**What you have to do**
Write the material out again in full, exactly.

**Information shown**
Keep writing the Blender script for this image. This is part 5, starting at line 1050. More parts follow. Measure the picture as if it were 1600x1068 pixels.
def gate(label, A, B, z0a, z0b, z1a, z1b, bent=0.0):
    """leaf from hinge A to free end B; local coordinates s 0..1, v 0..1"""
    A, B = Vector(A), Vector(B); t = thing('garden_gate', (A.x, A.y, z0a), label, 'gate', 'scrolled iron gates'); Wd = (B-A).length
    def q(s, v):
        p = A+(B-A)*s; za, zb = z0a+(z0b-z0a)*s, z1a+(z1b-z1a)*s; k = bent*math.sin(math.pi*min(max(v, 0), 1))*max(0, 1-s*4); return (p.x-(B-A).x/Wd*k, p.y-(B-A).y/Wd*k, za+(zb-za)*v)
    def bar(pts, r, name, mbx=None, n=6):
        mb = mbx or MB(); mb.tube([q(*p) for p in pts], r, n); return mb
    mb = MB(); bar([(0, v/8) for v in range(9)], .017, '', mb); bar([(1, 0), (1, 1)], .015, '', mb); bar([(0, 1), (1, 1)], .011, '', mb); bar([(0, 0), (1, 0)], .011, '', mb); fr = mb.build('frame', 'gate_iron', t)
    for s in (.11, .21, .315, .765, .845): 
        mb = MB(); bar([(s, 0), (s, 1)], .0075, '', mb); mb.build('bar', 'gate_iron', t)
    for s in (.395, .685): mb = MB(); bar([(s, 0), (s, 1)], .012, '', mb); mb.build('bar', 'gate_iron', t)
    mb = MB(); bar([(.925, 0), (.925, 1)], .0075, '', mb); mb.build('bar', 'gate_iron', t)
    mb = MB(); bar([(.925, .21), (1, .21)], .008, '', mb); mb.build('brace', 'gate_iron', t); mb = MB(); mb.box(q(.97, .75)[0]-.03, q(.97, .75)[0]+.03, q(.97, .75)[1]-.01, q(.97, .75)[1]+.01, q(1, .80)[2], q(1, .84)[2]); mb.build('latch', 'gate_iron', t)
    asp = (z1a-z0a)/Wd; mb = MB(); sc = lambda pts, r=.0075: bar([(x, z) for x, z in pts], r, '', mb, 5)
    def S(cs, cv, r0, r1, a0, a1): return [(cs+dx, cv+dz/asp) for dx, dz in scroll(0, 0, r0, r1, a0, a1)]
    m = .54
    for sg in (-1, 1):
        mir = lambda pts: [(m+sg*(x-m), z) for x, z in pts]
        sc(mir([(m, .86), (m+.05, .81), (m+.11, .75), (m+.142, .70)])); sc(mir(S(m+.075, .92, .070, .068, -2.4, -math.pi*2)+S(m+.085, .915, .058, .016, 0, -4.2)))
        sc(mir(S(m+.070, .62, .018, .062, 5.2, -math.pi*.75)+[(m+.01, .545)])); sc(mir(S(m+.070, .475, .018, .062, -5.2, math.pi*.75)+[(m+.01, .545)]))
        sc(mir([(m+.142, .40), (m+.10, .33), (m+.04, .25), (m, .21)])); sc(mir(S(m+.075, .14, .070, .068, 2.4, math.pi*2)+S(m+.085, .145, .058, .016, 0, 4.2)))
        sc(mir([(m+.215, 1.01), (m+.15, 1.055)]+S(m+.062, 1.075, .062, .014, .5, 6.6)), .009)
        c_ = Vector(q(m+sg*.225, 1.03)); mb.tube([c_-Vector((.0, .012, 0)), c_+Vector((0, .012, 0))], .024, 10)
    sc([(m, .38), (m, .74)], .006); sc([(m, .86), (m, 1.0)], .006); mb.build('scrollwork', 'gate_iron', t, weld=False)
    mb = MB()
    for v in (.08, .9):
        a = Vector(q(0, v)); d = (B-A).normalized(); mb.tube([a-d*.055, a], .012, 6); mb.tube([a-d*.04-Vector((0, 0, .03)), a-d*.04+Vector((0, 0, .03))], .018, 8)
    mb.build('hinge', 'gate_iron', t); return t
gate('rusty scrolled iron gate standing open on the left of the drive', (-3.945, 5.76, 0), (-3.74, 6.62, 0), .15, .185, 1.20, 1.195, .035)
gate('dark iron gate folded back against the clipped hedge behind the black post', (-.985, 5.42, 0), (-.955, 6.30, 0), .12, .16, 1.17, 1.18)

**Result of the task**
Keep writing the Blender script for this image. This is part 5, starting at line 1050. More parts follow. Measure the picture as if it were 1600x1068 pixels.
def gate(label, A, B, z0a, z0b, z1a, z1b, bent=0.0):
    """leaf from hinge A to free end B; local coordinates s 0..1, v 0..1"""
    A, B = Vector(A), Vector(B); t = thing('garden_gate', (A.x, A.y, z0a), label, 'gate', 'scrolled iron gates'); Wd = (B-A).length
    def q(s, v):
        p = A+(B-A)*s; za, zb = z0a+(z0b-z0a)*s, z1a+(z1b-z1a)*s; k = bent*math.sin(math.pi*min(max(v, 0), 1))*max(0, 1-s*4); return (p.x-(B-A).x/Wd*k, p.y-(B-A).y/Wd*k, za+(zb-za)*v)
    def bar(pts, r, name, mbx=None, n=6):
        mb = mbx or MB(); mb.tube([q(*p) for p in pts], r, n); return mb
    mb = MB(); bar([(0, v/8) for v in range(9)], .017, '', mb); bar([(1, 0), (1, 1)], .015, '', mb); bar([(0, 1), (1, 1)], .011, '', mb); bar([(0, 0), (1, 0)], .011, '', mb); fr = mb.build('frame', 'gate_iron', t)
    for s in (.11, .21, .315, .765, .845): 
        mb = MB(); bar([(s, 0), (s, 1)], .0075, '', mb); mb.build('bar', 'gate_iron', t)
    for s in (.395, .685): mb = MB(); bar([(s, 0), (s, 1)], .012, '', mb); mb.build('bar', 'gate_iron', t)
    mb = MB(); bar([(.925, 0), (.925, 1)], .0075, '', mb); mb.build('bar', 'gate_iron', t)
    mb = MB(); bar([(.925, .21), (1, .21)], .008, '', mb); mb.build('brace', 'gate_iron', t); mb = MB(); mb.box(q(.97, .75)[0]-.03, q(.97, .75)[0]+.03, q(.97, .75)[1]-.01, q(.97, .75)[1]+.01, q(1, .80)[2], q(1, .84)[2]); mb.build('latch', 'gate_iron', t)
    asp = (z1a-z0a)/Wd; mb = MB(); sc = lambda pts, r=.0075: bar([(x, z) for x, z in pts], r, '', mb, 5)
    def S(cs, cv, r0, r1, a0, a1): return [(cs+dx, cv+dz/asp) for dx, dz in scroll(0, 0, r0, r1, a0, a1)]
    m = .54
    for sg in (-1, 1):
        mir = lambda pts: [(m+sg*(x-m), z) for x, z in pts]
        sc(mir([(m, .86), (m+.05, .81), (m+.11, .75), (m+.142, .70)])); sc(mir(S(m+.075, .92, .070, .068, -2.4, -math.pi*2)+S(m+.085, .915, .058, .016, 0, -4.2)))
        sc(mir(S(m+.070, .62, .018, .062, 5.2, -math.pi*.75)+[(m+.01, .545)])); sc(mir(S(m+.070, .475, .018, .062, -5.2, math.pi*.75)+[(m+.01, .545)]))
        sc(mir([(m+.142, .40), (m+.10, .33), (m+.04, .25), (m, .21)])); sc(mir(S(m+.075, .14, .070, .068, 2.4, math.pi*2)+S(m+.085, .145, .058, .016, 0, 4.2)))
        sc(mir([(m+.215, 1.01), (m+.15, 1.055)]+S(m+.062, 1.075, .062, .014, .5, 6.6)), .009)
        c_ = Vector(q(m+sg*.225, 1.03)); mb.tube([c_-Vector((.0, .012, 0)), c_+Vector((0, .012, 0))], .024, 10)
    sc([(m, .38), (m, .74)], .006); sc([(m, .86), (m, 1.0)], .006); mb.build('scrollwork', 'gate_iron', t, weld=False)
    mb = MB()
    for v in (.08, .9):
        a = Vector(q(0, v)); d = (B-A).normalized(); mb.tube([a-d*.055, a], .012, 6); mb.tube([a-d*.04-Vector((0, 0, .03)), a-d*.04+Vector((0, 0, .03))], .018, 8)
    mb.build('hinge', 'gate_iron', t); return t
gate('rusty scrolled iron gate standing open on the left of the drive', (-3.945, 5.76, 0), (-3.74, 6.62, 0), .15, .185, 1.20, 1.195, .035)
gate('dark iron gate folded back against the clipped hedge behind the black post', (-.985, 5.42, 0), (-.955, 6.30, 0), .12, .16, 1.17, 1.18)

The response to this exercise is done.